Deference has become Neymar's trademark quality as much as his deadliness as a finisher. He spent much of the last quarter of the 4-0 victory against Real Sociedad making the penetrating runs that have become instinctive while in the corner of his eye seeing how best he might set up Messi to score a goal on the Argentine's first full game in La Liga since his September injury. Come the 89th minute, following a flourishing move with Neymar its centrepiece, the plan worked. A Neymar cross, a Messi tap-in.

The Barcelona coach Luis Enrique watched on like a parent pleased to see his kids sharing out their time equitably on the garden trampoline. "With the result settled, they looked for a way that everyone could score," he said of his front three, Neymar, Suarez and Messi. "They have such an understanding they feel the party's not over until all three of them have scored."

There is a fine line between this sort of complicity and showboating. Barcelona on their current form do swagger, and they can exasperate their rivals, as Neymar was reminded last weekend during the humiliation of Ronaldo's Madrid at the Bernabeu. The Madrid substitute, Isco, irate at seeing the Brazilian slip past him and his colleagues again and again, swung a boot at him, and was instantly sent off.

Neymar is an irritant. Since he arrived in Spain in 2013, as a 21-year-old and Barcelona's most expensive recruit, he has made some enemies. Last season, the players of Rayo Vallecano complained he was taunting them, adding one trick too many to his one?on-one contests, making his celebration dances too frivolous.

 Several Atletico Madrid footballers have felt the same, and told him so. But those moments of bumptiousness have become fewer, rarer. In the absence of the injured Messi, he has led by example.

The maturing of the player is marked out in the different ways he scores. Against Real, there was the accomplished centre-forward now being allied to Neymar's excellence as a dribbler and finisher from wide positions; both his goals came from well-timed runs to meet low crosses.

The maturing of the man, meanwhile, is signposted by greater discretion. Neymar is still his own most loyal paparazzo, lively on social media, star of what his compatriots call 'Neymarketing', the cultivating of his hip image for sponsors and advertisers. But, apart from going to a party in Brazil during the last international break and joining some Barca colleagues in Halloween garb as they made their way out of Getafe's stadium, there has been little for anybody lately to cite as evidence of dilettantism.
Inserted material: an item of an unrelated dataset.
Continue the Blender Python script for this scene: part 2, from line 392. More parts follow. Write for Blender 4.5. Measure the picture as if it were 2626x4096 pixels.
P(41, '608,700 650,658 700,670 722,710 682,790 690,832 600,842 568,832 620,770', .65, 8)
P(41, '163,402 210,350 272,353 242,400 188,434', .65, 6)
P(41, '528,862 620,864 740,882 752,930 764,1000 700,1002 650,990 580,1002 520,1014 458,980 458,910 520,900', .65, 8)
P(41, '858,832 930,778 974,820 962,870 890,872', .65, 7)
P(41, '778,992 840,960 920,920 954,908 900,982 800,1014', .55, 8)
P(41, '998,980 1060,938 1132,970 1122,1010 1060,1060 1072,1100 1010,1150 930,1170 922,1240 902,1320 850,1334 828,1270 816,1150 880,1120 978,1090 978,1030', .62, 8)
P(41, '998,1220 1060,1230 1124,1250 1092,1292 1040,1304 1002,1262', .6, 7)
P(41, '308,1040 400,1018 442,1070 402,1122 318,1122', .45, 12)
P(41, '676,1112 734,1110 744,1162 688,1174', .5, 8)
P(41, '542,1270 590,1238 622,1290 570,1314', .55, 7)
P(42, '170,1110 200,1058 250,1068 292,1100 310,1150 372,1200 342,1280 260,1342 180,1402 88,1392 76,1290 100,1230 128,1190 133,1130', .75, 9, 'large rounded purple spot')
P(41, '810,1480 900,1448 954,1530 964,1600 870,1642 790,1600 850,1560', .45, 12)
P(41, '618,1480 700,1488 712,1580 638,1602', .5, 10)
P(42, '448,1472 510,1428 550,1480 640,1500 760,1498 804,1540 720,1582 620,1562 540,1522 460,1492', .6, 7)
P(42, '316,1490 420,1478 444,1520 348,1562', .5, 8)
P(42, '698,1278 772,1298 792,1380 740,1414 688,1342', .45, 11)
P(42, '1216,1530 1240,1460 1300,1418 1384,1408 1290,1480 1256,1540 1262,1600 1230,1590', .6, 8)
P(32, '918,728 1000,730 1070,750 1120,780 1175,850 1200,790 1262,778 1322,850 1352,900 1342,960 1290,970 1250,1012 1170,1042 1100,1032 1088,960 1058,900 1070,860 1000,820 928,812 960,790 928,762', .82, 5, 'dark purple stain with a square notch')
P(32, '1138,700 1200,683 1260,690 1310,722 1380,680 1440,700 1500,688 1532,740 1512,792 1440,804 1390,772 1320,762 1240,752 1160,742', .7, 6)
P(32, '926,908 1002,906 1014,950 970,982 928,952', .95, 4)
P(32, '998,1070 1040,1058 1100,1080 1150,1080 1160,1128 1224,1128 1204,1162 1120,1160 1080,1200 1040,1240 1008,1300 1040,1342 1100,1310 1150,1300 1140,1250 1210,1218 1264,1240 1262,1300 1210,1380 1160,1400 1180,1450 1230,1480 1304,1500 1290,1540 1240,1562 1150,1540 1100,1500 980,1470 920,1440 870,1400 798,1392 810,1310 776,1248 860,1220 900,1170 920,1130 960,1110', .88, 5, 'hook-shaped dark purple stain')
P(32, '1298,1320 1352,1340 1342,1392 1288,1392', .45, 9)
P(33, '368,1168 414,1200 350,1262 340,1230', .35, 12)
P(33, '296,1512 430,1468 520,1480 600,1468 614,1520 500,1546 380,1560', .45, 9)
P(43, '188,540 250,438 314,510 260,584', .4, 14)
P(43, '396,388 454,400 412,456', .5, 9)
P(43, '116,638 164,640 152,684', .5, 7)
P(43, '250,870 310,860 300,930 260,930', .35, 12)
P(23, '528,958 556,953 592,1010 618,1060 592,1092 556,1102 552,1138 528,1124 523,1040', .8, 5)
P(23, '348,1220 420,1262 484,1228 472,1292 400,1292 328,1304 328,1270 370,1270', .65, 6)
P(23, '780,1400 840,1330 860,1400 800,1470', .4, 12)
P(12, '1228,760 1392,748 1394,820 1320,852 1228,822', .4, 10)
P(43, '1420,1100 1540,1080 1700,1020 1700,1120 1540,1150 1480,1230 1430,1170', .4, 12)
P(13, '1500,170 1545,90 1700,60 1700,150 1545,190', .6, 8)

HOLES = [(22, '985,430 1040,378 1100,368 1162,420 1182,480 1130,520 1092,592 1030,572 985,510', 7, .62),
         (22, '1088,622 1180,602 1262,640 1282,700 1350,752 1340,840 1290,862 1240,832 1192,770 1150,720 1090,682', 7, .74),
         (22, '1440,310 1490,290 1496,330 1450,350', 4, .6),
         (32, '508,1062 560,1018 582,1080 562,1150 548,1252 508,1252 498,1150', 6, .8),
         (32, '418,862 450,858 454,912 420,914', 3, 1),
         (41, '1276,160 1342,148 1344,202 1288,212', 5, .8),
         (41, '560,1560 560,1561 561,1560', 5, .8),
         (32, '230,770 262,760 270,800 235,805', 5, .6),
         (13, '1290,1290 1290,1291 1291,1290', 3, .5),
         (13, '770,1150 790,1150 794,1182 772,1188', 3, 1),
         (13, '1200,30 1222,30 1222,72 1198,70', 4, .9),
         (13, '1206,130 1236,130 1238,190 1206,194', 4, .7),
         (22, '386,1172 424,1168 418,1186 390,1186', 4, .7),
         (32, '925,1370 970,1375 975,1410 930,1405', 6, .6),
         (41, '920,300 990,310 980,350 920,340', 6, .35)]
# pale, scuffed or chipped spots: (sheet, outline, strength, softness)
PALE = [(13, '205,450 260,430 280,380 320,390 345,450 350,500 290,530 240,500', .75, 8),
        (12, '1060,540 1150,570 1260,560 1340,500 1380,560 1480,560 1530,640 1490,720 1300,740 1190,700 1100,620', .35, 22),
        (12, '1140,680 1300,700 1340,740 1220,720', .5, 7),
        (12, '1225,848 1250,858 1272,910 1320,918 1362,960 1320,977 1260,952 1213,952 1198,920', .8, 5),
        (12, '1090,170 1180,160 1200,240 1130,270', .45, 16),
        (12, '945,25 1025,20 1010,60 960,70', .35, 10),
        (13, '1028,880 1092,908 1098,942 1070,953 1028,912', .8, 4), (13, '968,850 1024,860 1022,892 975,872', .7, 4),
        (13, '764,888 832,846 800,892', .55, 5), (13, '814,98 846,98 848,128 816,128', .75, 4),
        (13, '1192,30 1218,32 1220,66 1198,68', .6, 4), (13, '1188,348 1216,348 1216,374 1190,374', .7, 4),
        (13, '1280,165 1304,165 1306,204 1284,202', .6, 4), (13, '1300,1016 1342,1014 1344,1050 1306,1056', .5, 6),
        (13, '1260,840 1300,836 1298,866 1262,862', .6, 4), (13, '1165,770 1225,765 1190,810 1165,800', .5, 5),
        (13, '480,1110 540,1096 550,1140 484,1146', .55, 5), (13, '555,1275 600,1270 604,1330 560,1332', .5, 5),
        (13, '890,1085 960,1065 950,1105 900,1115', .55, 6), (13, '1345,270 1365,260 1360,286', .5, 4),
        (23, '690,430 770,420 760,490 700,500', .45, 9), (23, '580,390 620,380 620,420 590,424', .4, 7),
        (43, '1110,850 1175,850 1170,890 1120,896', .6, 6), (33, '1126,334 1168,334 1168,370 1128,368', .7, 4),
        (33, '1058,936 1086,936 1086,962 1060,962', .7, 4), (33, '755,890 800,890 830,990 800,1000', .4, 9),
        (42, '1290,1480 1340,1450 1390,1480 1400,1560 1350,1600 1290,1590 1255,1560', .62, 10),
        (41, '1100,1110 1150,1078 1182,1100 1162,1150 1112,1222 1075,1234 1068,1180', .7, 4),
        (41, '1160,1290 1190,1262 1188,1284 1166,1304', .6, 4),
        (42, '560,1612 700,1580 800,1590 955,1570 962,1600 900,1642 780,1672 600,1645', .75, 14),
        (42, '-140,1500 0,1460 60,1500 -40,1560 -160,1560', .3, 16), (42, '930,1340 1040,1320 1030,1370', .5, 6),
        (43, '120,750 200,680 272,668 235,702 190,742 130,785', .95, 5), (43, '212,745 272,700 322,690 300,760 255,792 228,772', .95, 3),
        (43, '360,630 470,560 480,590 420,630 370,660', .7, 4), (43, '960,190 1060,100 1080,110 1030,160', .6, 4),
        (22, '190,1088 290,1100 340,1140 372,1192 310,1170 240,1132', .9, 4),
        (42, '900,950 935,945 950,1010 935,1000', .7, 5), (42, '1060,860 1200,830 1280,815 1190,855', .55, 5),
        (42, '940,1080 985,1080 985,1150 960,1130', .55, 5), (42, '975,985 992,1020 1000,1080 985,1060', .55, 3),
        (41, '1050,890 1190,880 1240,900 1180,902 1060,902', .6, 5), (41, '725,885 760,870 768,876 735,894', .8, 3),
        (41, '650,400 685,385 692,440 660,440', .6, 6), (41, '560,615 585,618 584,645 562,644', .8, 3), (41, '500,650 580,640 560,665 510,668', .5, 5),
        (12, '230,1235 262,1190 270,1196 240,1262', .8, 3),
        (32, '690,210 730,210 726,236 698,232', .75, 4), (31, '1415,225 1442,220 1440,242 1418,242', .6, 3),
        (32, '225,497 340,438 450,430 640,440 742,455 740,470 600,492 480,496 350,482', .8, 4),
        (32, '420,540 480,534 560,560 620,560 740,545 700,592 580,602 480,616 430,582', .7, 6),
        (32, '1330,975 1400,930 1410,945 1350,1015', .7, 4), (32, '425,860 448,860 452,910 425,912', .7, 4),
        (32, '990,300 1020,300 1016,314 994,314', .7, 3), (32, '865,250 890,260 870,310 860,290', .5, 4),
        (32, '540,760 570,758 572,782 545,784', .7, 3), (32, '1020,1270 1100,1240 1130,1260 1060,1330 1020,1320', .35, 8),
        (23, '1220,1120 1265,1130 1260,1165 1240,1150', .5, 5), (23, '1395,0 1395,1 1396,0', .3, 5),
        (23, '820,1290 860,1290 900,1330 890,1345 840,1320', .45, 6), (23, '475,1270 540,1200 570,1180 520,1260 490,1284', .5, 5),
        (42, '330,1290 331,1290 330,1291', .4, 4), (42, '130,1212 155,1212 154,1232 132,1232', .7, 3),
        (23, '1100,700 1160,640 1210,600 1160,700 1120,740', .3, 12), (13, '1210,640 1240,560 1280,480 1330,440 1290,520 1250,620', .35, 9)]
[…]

Then there is the very thick skin. In the 21/2 years since Neymar joined Barcelona, revelations about the deal that brought him from Santos have led a Barcelona president to resign, and to tax investigations in two countries. All this appears to breeze past him. As for his pricetag, it hangs loose on his shoulders. The more that filters out about the complex transfer, the more it is clear Barcelona's initial declaration that they invested euros 57?million in his signature was inaccurate, and that the value they placed on him was probably closer to double that. Right now, they would regard euros 120?million as a snip.